Can Nonvoters Swing the 2020 Election? – By Colin Woodard (Politico) / Feb 19 2020
The largest study of the politically disengaged in U.S. history reveals a surprisingly diverse group of citizens and offers hints about how to reach them.
PHILADELPHIA—The Rev. Sonya Riggins-Furlow, a 63-year-old pastor at Butler Memorial Baptist Church, is worrying a lot about turnout these days. Not in her pews but at the polls.
Voting trends in the Grays Ferry neighborhood, a majority African American area undergoing gentrification, make her fear that Election Day 2008 —when people were lined up around the block to get into polling sites—might have been an aberration and that when it matters most this November, few will show up. She saw what happened in 2016, when the same voting locations were eerily quiet. Her parishioners and neighbors were registered, she says, but didn’t cast their ballot because they lacked enthusiasm for the Democratic candidate.
“My parents, they were coming out of that generation of the ’60s and the civil rights movement and you voted,” she says. “Now people just don’t get it. They look at it like they have other things to do, like grocery shopping or sending the kids off to school. But elections don’t happen every day!”
Riggins-Furlow’s sense of a fickle, distracted citizenry touches on one of the biggest mysteries of United States electoral politics: Why nearly half of the nation’s eligible voters almost never exercise that fundamental right. The sheer size of the group—approximately 92 million eligible voters—makes it a potential wild card in the 2020 presidential election. That is if the political world understood what keeps them away from the polls, and, more importantly, what might lure them in the first place.

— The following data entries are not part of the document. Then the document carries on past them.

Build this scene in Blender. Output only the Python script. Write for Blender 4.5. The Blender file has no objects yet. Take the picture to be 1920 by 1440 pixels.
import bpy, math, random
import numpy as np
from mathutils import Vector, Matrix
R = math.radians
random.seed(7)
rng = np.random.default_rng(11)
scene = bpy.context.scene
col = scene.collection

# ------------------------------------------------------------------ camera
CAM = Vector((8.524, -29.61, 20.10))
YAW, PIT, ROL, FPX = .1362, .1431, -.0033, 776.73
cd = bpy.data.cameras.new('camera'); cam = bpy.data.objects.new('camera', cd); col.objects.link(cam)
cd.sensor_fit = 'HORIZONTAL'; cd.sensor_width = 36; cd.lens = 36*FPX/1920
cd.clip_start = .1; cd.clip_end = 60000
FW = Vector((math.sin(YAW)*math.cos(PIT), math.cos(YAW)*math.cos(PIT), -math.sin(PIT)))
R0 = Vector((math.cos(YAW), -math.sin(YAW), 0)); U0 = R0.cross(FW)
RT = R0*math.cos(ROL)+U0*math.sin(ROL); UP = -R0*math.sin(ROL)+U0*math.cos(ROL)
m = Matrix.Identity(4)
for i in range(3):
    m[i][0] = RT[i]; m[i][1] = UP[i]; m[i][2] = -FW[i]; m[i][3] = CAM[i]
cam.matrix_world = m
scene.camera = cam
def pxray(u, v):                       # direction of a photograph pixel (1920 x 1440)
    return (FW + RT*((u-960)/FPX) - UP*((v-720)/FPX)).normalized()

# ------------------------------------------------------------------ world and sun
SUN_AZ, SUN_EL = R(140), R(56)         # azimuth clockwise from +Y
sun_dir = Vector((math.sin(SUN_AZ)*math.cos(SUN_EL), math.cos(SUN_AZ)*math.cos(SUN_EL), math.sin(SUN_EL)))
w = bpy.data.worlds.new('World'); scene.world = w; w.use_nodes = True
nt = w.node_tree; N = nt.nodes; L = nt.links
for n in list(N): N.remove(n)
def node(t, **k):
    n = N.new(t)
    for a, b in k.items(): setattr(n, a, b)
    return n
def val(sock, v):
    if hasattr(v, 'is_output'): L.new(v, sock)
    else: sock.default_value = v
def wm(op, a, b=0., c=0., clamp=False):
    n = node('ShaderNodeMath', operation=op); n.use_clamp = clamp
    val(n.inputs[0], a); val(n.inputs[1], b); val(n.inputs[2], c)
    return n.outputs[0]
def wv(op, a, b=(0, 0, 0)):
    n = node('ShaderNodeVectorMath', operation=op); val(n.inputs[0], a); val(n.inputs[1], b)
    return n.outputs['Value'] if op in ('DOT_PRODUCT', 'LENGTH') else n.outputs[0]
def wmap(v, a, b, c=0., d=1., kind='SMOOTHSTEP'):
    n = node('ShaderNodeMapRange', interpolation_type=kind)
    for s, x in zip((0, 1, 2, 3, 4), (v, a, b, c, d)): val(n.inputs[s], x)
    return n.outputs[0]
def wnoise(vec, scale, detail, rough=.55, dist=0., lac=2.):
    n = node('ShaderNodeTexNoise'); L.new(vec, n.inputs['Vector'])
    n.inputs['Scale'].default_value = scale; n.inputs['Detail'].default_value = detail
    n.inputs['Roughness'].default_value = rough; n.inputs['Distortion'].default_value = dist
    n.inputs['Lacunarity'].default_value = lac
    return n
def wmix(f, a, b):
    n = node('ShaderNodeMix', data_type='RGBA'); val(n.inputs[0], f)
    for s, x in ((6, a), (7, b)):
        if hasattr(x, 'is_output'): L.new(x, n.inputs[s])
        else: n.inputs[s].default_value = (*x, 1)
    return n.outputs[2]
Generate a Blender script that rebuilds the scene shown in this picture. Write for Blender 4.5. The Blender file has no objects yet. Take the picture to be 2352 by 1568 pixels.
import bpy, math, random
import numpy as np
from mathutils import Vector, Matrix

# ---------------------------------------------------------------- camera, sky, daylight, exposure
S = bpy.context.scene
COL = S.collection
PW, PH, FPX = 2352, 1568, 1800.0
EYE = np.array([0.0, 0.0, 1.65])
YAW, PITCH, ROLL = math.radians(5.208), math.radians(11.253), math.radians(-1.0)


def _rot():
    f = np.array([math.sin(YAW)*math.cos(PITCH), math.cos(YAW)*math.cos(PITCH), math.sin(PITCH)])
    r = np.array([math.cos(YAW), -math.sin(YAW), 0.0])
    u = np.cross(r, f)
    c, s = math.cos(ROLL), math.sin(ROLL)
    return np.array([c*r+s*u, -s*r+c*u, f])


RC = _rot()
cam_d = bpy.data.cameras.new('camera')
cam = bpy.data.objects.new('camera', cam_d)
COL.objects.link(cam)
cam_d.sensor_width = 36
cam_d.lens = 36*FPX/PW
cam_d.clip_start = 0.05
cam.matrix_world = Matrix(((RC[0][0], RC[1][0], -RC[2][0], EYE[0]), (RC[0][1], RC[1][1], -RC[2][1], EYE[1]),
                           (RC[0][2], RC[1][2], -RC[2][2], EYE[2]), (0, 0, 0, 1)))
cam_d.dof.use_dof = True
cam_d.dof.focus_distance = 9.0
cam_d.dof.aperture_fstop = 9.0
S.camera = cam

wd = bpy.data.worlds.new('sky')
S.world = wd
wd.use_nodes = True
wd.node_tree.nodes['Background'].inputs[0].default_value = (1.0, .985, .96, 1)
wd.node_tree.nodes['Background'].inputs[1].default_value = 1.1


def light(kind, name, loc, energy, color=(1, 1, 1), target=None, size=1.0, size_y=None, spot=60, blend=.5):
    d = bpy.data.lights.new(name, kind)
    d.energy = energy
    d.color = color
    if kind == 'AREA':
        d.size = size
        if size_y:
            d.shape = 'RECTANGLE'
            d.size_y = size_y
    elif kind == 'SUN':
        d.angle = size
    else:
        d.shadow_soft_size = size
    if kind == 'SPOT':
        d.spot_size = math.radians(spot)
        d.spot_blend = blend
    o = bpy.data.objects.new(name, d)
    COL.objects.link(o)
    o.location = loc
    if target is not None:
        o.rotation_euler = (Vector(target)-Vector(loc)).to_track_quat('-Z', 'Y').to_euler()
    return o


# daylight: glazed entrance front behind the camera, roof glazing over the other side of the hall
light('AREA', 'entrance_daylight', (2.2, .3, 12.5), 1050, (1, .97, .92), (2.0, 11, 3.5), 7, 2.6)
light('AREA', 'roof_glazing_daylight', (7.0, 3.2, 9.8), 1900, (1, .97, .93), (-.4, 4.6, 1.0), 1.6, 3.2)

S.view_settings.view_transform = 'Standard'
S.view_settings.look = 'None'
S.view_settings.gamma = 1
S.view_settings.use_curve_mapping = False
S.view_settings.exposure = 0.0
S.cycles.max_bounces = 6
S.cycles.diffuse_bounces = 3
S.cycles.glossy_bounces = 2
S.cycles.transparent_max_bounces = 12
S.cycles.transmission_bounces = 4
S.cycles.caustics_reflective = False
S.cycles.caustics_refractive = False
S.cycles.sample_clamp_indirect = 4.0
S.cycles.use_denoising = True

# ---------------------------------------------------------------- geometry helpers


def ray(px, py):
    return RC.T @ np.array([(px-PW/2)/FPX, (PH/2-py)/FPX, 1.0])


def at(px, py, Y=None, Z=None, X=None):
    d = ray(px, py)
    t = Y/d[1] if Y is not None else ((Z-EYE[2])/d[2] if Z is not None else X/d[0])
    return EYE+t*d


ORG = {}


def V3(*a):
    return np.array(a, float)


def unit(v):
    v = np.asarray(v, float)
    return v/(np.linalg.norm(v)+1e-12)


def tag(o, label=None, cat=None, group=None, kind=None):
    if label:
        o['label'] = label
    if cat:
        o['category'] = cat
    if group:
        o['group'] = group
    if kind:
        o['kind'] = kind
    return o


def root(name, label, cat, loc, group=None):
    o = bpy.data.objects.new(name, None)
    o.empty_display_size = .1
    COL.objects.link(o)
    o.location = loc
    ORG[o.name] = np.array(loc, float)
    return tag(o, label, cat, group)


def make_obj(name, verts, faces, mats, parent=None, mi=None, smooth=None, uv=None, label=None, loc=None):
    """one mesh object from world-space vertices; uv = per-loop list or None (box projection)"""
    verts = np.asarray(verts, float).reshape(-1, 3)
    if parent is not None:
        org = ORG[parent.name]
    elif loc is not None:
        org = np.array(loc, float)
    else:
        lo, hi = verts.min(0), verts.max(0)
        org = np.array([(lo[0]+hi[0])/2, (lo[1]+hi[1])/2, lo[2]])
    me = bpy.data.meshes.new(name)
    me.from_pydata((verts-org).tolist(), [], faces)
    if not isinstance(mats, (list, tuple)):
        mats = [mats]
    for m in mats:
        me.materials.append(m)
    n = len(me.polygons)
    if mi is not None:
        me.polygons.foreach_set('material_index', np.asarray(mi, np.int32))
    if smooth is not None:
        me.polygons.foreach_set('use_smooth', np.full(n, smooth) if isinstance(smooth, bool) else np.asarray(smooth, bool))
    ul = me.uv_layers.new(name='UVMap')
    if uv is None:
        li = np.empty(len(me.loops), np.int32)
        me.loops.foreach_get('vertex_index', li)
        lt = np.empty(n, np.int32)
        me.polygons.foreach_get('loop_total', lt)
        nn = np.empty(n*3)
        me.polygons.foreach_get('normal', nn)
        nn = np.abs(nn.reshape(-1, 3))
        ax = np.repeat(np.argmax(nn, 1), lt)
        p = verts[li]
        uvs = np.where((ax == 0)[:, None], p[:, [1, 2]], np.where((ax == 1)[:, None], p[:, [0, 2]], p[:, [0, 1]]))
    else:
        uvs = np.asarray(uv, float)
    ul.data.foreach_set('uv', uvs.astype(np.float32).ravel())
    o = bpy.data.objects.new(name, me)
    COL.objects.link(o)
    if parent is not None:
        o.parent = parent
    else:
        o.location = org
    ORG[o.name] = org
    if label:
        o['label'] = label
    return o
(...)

On Wednesday, the Knight Foundation released the results of “The 100 Million Project,” the largest survey of chronic nonvoters in history, and the most robust attempt ever to answer some of the questions that have long bedeviled political scientists. More than 13,000 people were polled across the country, with special emphasis on 10 battleground states, followed by in-depth focus-group conversations with thousands of them. They were asked about their political preferences, media diets, social networks, income levels, general life satisfaction, and about their demographic characteristics and social connectivity, their reasons for not voting, and their assessments of electoral and political institutions. The result is the most comprehensive survey of the politically disengaged to date, with lessons political consultants, candidates and civic educators won’t want to miss.
Volunteers for the League of Women Voters help people register to vote at a Community Health Fair in Philadelphia this February.
“There’s a lot of conventional wisdom as to why somebody would not vote, but nobody has really gone to these citizens and asked them why they don’t vote,” says Sam Gill, chief program officer at the Knight Foundation, which decided to undertake the study last winter. “It’s the story of this huge portion of the population that consistently sits this out.”